# Exercise prompt
Each line from the top of the listing through the one holding "mesh_obj('band', bm, m_band, t, True)" should be restated word for word, with nothing added and no pictures.

+===+

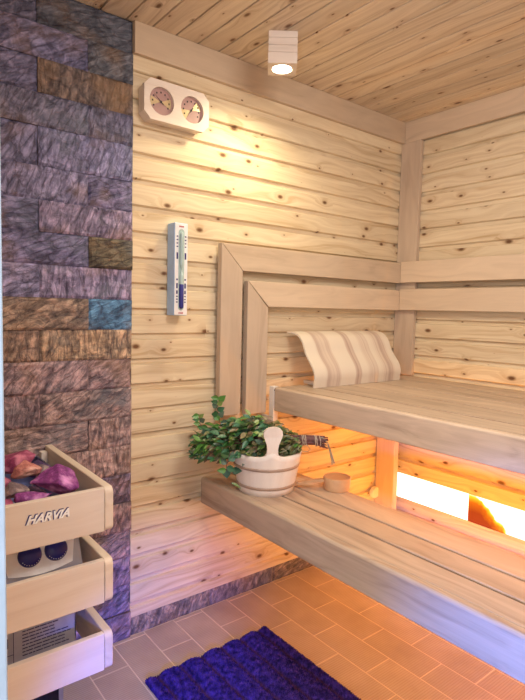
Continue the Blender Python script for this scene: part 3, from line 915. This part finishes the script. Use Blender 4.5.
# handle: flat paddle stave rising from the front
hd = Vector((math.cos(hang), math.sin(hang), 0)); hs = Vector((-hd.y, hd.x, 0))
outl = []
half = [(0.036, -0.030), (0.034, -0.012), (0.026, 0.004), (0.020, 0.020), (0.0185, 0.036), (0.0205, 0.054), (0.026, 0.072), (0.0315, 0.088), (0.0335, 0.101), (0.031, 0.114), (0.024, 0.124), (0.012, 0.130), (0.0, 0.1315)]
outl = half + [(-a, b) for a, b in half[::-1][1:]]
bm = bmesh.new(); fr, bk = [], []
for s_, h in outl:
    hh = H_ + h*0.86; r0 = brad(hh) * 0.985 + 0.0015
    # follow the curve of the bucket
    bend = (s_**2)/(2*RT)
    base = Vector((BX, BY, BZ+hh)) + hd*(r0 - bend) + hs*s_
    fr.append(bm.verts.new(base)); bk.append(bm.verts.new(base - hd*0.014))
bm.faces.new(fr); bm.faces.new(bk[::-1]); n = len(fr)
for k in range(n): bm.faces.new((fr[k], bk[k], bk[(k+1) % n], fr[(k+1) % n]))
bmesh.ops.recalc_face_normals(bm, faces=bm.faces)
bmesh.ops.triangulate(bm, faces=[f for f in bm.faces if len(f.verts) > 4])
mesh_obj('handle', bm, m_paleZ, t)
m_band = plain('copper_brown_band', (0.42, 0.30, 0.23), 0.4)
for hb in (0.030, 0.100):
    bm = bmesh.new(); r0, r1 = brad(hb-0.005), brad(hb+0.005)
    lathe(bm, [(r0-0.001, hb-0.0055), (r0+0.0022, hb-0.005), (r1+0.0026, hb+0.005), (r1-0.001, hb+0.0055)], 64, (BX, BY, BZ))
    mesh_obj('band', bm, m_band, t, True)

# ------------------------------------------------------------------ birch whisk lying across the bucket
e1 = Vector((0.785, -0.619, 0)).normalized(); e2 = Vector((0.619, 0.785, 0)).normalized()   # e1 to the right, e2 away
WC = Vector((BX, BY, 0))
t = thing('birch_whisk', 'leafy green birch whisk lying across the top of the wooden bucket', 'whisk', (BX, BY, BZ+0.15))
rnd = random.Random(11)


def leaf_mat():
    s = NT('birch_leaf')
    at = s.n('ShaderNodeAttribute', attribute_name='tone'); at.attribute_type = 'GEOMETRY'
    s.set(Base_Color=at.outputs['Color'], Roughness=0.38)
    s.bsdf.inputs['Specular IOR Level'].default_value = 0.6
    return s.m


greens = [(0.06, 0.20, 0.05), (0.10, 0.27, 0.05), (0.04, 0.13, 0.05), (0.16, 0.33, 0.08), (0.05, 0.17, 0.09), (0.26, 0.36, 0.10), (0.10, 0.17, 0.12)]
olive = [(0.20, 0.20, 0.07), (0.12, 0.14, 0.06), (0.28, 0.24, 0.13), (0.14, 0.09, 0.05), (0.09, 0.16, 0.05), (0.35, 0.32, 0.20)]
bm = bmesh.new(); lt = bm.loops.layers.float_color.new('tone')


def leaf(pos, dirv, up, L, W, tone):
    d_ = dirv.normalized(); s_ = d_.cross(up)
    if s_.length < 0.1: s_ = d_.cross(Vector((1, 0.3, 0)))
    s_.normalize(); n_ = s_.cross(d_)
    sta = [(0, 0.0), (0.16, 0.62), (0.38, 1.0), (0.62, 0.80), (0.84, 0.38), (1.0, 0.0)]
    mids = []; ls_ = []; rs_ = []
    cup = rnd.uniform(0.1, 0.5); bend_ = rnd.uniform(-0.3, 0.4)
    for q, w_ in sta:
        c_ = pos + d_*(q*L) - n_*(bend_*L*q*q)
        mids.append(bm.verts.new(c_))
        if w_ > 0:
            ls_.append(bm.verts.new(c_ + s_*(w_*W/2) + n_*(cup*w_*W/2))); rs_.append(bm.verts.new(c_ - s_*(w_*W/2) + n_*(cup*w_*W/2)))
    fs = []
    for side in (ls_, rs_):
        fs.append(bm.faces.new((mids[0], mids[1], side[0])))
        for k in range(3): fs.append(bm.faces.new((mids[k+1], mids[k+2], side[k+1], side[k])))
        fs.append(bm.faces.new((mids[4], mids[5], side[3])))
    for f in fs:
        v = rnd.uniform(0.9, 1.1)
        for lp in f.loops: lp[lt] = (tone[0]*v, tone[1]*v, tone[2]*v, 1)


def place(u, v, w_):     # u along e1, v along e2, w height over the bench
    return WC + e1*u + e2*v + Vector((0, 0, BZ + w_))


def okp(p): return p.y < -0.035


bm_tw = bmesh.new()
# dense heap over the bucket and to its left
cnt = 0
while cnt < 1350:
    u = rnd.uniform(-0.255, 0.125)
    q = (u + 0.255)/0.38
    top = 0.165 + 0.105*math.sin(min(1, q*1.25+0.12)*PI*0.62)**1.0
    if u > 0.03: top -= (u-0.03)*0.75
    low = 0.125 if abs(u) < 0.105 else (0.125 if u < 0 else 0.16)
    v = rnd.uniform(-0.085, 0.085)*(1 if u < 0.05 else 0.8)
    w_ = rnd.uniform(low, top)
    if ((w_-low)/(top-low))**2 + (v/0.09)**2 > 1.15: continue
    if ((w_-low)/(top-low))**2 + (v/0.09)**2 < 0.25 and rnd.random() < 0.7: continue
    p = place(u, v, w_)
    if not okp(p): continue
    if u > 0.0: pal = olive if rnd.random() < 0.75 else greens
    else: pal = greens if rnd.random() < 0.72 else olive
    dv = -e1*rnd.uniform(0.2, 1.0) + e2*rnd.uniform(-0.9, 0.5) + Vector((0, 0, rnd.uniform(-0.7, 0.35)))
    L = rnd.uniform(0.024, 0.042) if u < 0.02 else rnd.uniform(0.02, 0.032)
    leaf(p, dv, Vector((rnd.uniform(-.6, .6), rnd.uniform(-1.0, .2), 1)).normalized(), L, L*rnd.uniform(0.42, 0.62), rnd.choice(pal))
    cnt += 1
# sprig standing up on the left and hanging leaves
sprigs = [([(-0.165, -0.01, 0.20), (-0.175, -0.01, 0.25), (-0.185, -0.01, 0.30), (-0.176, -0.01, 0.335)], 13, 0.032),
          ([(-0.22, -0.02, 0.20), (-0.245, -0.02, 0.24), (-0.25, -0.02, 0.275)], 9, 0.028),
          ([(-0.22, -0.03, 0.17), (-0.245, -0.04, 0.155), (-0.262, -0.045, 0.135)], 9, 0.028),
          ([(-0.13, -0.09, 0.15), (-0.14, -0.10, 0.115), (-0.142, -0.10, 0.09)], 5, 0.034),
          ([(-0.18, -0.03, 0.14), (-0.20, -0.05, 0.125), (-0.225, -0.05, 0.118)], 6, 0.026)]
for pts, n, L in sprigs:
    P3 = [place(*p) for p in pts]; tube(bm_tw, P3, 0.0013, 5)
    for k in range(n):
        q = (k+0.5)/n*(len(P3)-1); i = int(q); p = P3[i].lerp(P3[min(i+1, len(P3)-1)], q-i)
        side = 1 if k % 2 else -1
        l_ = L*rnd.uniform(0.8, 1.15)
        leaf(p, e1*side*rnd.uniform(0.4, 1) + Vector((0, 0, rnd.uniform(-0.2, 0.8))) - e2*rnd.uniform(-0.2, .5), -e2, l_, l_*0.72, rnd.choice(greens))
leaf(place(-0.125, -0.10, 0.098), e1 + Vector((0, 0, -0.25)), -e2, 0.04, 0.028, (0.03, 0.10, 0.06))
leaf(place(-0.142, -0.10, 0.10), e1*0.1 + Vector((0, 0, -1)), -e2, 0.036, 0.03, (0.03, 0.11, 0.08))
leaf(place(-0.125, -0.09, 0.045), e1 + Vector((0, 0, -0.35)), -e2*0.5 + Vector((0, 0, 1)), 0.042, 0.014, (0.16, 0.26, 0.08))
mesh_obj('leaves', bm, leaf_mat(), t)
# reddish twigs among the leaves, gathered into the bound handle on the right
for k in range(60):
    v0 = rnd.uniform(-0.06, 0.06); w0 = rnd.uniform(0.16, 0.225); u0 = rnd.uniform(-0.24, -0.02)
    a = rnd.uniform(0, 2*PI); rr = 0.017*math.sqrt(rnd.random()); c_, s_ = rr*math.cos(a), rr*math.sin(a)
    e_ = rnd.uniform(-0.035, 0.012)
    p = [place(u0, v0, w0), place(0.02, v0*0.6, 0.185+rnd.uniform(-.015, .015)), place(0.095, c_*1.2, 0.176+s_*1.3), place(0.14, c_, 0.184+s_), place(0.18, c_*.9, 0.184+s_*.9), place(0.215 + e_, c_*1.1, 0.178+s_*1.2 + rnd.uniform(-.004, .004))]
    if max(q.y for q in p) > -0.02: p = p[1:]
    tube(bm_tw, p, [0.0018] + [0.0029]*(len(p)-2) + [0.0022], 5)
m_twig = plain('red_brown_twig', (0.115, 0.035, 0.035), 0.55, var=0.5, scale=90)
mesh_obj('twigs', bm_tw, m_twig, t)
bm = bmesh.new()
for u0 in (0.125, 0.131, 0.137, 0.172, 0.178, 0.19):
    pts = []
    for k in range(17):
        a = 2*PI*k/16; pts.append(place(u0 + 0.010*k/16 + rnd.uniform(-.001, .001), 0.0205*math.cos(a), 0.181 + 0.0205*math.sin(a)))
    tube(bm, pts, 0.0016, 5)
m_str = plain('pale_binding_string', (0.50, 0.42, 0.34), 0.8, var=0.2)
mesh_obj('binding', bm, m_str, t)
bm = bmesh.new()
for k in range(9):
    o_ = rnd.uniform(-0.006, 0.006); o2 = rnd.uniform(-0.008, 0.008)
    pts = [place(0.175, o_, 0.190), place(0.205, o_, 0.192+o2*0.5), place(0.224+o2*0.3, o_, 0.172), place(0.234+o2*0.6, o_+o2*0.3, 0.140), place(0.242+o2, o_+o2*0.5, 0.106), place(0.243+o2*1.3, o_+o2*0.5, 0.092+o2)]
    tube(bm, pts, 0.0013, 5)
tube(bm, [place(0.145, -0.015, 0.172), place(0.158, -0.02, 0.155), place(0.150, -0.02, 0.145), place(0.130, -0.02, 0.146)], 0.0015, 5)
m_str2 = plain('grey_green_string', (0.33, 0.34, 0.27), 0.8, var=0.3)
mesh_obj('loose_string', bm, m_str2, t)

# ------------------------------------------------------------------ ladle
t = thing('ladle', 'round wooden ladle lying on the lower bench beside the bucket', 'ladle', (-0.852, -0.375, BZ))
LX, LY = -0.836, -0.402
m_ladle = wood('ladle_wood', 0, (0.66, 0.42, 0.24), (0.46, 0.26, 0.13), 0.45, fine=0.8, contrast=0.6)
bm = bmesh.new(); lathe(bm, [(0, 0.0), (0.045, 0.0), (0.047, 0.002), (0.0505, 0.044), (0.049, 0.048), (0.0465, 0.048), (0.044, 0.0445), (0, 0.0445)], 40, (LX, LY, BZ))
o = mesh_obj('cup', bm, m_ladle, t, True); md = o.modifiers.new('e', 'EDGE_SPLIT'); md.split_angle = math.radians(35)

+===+

# Answer to the task
Continue the Blender Python script for this scene: part 3, from line 915. This part finishes the script. Use Blender 4.5.
# handle: flat paddle stave rising from the front
hd = Vector((math.cos(hang), math.sin(hang), 0)); hs = Vector((-hd.y, hd.x, 0))
outl = []
half = [(0.036, -0.030), (0.034, -0.012), (0.026, 0.004), (0.020, 0.020), (0.0185, 0.036), (0.0205, 0.054), (0.026, 0.072), (0.0315, 0.088), (0.0335, 0.101), (0.031, 0.114), (0.024, 0.124), (0.012, 0.130), (0.0, 0.1315)]
outl = half + [(-a, b) for a, b in half[::-1][1:]]
bm = bmesh.new(); fr, bk = [], []
for s_, h in outl:
    hh = H_ + h*0.86; r0 = brad(hh) * 0.985 + 0.0015
    # follow the curve of the bucket
    bend = (s_**2)/(2*RT)
    base = Vector((BX, BY, BZ+hh)) + hd*(r0 - bend) + hs*s_
    fr.append(bm.verts.new(base)); bk.append(bm.verts.new(base - hd*0.014))
bm.faces.new(fr); bm.faces.new(bk[::-1]); n = len(fr)
for k in range(n): bm.faces.new((fr[k], bk[k], bk[(k+1) % n], fr[(k+1) % n]))
bmesh.ops.recalc_face_normals(bm, faces=bm.faces)
bmesh.ops.triangulate(bm, faces=[f for f in bm.faces if len(f.verts) > 4])
mesh_obj('handle', bm, m_paleZ, t)
m_band = plain('copper_brown_band', (0.42, 0.30, 0.23), 0.4)
for hb in (0.030, 0.100):
    bm = bmesh.new(); r0, r1 = brad(hb-0.005), brad(hb+0.005)
    lathe(bm, [(r0-0.001, hb-0.0055), (r0+0.0022, hb-0.005), (r1+0.0026, hb+0.005), (r1-0.001, hb+0.0055)], 64, (BX, BY, BZ))
    mesh_obj('band', bm, m_band, t, True)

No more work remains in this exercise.